[Exercise prompt] Using the listing below, extract each line that has the word "Python" in it.

———

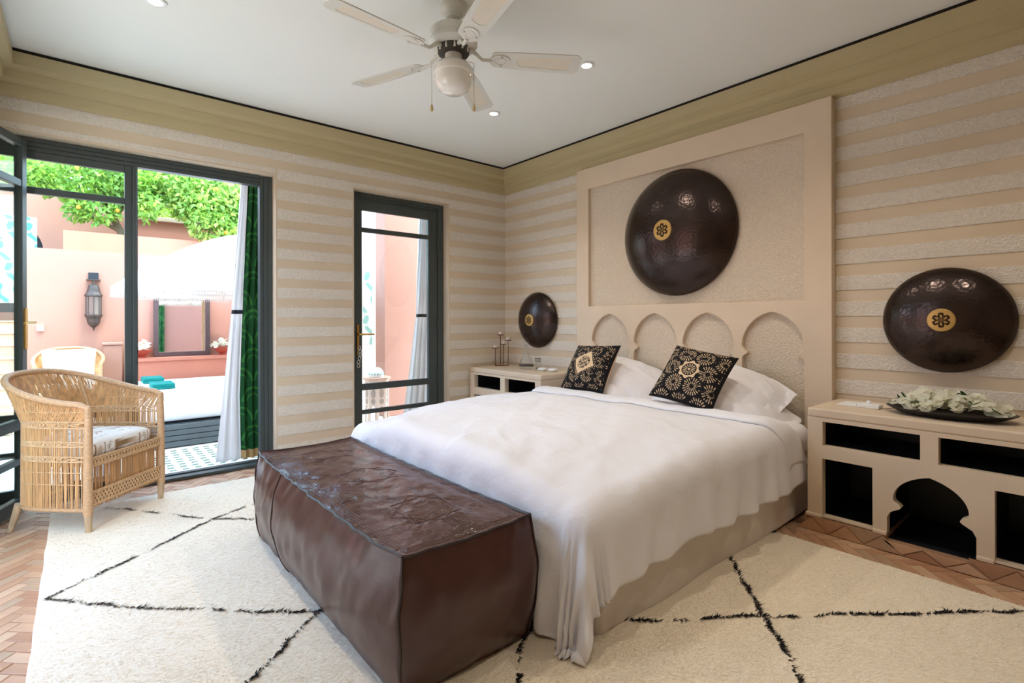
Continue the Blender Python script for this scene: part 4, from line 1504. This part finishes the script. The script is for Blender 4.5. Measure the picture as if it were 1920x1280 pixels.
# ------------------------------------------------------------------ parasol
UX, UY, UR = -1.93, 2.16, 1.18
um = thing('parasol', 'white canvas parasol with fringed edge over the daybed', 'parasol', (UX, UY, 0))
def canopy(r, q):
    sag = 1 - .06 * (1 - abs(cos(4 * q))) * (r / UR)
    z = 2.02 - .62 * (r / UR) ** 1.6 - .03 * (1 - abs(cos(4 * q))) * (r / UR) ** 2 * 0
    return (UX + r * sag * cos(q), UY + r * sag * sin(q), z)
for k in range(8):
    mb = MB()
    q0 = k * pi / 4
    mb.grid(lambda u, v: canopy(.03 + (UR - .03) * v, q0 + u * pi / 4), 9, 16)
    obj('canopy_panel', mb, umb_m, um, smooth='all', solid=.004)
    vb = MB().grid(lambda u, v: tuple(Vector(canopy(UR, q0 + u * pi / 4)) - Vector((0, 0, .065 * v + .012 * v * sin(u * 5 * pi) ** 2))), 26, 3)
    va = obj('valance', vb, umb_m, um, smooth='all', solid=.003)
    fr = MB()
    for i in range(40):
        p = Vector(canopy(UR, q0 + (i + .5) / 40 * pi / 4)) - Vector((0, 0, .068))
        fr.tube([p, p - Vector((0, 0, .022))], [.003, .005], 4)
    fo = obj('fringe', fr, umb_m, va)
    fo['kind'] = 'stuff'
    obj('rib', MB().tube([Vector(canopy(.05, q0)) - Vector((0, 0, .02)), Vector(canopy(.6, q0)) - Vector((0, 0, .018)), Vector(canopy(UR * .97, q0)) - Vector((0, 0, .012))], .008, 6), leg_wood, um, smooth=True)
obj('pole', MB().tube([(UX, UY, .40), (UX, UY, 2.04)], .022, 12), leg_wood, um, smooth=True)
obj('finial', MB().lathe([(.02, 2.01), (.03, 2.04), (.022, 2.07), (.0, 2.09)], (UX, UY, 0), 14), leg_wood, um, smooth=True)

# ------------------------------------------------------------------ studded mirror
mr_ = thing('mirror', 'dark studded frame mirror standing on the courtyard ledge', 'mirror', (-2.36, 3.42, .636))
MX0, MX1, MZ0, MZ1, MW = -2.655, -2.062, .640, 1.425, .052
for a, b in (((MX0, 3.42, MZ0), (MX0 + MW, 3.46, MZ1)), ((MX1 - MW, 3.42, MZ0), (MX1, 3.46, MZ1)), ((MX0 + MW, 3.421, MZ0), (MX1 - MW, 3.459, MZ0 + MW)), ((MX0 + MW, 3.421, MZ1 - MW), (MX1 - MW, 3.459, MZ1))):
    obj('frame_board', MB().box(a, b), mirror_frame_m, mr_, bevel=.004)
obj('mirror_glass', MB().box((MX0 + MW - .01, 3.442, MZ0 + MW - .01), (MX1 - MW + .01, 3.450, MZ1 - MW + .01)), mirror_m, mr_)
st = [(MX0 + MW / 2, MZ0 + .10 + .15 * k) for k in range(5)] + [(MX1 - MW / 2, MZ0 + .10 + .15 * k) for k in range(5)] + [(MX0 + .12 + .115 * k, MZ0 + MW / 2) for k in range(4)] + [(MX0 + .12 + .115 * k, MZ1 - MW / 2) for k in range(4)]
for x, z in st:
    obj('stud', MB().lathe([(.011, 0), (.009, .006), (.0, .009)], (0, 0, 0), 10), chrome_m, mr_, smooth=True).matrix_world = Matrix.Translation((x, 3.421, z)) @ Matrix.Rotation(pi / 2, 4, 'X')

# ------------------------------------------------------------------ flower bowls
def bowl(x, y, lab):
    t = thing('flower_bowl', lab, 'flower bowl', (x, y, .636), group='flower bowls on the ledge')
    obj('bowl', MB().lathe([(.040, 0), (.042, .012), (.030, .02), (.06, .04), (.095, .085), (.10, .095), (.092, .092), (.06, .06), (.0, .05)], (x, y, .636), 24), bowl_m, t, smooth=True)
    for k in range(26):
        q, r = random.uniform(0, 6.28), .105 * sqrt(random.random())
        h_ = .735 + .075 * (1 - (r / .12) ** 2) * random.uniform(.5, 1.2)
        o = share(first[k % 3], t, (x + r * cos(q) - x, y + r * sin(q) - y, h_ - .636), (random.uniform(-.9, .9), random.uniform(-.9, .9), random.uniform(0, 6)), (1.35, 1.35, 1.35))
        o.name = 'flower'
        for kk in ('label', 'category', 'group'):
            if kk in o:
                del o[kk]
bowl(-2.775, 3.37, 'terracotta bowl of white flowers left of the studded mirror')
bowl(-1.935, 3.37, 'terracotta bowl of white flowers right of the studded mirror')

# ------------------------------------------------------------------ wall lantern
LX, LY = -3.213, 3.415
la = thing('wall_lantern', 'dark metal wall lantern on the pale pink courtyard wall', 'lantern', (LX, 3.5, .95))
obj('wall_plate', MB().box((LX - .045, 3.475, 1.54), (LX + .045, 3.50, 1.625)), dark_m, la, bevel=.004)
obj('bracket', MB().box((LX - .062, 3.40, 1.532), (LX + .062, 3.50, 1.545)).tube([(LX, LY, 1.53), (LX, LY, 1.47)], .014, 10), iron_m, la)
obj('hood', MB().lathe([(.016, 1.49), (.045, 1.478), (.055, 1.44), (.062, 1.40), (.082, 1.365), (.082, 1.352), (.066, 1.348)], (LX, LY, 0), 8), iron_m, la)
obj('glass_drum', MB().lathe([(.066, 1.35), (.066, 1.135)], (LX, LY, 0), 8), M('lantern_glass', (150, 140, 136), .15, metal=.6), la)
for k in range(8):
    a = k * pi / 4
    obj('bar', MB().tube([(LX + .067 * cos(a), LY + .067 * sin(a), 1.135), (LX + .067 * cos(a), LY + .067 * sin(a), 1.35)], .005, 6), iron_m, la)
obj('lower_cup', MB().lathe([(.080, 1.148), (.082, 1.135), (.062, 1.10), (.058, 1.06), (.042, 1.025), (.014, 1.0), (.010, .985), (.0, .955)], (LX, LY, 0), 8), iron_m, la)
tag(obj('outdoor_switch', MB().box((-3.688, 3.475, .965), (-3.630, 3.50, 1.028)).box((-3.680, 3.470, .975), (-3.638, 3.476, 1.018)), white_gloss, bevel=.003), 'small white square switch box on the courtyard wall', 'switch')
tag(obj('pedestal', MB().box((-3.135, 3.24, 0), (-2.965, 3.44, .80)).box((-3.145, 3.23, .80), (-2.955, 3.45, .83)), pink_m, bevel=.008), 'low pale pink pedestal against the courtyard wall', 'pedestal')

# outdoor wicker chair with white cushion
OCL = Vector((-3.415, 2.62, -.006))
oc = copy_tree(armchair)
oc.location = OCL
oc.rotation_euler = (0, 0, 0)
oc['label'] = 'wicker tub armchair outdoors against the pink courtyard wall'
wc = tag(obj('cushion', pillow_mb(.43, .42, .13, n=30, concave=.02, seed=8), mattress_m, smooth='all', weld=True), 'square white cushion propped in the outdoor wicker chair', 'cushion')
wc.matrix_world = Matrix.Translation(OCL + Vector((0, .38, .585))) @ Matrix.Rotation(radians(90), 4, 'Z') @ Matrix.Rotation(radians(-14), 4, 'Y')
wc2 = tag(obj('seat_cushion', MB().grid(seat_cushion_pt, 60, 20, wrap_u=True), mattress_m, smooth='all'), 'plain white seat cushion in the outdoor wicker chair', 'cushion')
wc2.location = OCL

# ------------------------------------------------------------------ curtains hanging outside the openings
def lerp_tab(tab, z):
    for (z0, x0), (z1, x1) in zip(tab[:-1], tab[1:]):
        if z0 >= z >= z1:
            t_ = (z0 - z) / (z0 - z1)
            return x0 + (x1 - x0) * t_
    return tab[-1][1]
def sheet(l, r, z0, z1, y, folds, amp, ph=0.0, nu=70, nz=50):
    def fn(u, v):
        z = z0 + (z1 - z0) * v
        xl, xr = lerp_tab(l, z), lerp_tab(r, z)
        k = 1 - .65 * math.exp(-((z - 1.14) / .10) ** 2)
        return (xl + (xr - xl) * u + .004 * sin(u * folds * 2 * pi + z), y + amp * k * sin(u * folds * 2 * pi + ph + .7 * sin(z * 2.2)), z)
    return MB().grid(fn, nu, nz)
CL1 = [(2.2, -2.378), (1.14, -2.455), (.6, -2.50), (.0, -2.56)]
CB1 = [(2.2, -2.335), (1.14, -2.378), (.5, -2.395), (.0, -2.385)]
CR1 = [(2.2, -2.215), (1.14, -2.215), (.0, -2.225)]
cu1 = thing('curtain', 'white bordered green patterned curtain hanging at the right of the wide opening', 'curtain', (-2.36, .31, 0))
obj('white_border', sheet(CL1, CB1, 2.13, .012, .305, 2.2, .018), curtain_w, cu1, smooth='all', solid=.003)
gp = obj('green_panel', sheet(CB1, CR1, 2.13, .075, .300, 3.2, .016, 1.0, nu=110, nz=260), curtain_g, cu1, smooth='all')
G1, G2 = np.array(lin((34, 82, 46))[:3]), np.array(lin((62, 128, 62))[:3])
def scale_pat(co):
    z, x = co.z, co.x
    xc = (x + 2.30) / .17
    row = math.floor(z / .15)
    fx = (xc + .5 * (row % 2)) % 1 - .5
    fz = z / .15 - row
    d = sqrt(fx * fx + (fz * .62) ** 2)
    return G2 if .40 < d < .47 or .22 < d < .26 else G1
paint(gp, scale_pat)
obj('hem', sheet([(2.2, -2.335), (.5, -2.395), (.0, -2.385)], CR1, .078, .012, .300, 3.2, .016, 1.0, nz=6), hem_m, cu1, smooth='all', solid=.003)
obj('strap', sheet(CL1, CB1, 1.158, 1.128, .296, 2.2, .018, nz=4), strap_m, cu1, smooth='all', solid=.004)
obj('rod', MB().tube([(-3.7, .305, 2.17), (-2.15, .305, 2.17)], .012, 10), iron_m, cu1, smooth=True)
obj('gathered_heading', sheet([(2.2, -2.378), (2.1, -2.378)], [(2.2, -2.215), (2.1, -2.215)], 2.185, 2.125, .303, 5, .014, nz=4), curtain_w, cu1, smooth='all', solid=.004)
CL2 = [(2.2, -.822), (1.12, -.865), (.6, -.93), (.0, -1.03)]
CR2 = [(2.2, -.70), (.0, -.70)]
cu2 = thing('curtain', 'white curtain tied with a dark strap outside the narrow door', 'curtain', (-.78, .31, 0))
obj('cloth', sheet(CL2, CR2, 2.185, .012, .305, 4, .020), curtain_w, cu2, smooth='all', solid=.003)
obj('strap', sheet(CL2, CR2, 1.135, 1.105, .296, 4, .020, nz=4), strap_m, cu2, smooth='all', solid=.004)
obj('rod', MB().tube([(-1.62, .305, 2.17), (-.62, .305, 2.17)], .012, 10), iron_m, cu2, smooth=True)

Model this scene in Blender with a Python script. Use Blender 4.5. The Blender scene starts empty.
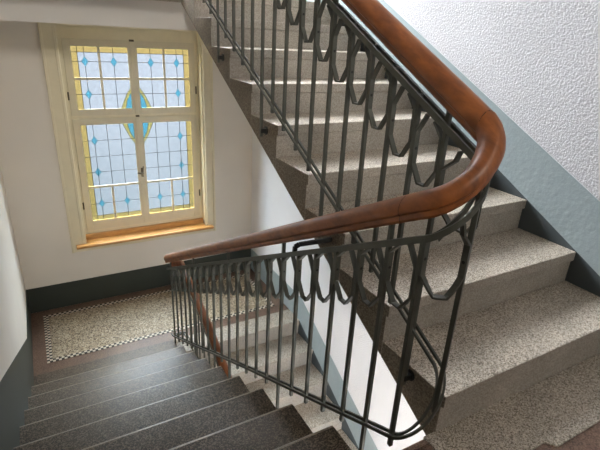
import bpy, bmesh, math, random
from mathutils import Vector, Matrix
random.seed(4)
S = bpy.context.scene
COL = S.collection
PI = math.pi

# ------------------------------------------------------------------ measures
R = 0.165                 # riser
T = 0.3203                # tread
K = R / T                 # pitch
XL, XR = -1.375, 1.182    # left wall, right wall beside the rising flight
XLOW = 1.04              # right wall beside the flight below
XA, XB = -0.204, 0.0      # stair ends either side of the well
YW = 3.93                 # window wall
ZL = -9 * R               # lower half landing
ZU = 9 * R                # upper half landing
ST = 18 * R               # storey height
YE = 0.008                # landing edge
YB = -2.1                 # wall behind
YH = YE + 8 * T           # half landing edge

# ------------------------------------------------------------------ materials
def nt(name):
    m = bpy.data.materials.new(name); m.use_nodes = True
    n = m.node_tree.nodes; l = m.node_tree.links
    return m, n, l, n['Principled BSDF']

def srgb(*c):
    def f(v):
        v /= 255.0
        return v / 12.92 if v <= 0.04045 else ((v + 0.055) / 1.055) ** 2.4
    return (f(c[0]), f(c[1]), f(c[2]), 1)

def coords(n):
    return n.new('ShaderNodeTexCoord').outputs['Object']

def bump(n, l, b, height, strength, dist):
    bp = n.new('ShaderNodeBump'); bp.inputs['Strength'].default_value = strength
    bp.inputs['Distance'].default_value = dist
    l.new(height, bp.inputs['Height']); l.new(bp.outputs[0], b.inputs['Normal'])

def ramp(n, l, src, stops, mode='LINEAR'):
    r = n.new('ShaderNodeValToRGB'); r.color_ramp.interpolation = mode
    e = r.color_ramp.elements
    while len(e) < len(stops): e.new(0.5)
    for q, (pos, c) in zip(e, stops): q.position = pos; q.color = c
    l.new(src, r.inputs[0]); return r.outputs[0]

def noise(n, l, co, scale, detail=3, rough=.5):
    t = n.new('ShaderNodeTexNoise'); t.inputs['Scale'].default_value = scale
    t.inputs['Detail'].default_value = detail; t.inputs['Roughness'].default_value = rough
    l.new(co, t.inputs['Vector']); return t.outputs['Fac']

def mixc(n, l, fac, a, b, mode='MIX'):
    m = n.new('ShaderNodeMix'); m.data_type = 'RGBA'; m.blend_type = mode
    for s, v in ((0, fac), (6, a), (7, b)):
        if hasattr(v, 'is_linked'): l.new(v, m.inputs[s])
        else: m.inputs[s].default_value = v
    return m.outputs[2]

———

[Answer below]
Continue the Blender Python script for this scene: part 4, from line 1504. This part finishes the script. The script is for Blender 4.5. Measure the picture as if it were 1920x1280 pixels.
Model this scene in Blender with a Python script. Use Blender 4.5. The Blender scene starts empty.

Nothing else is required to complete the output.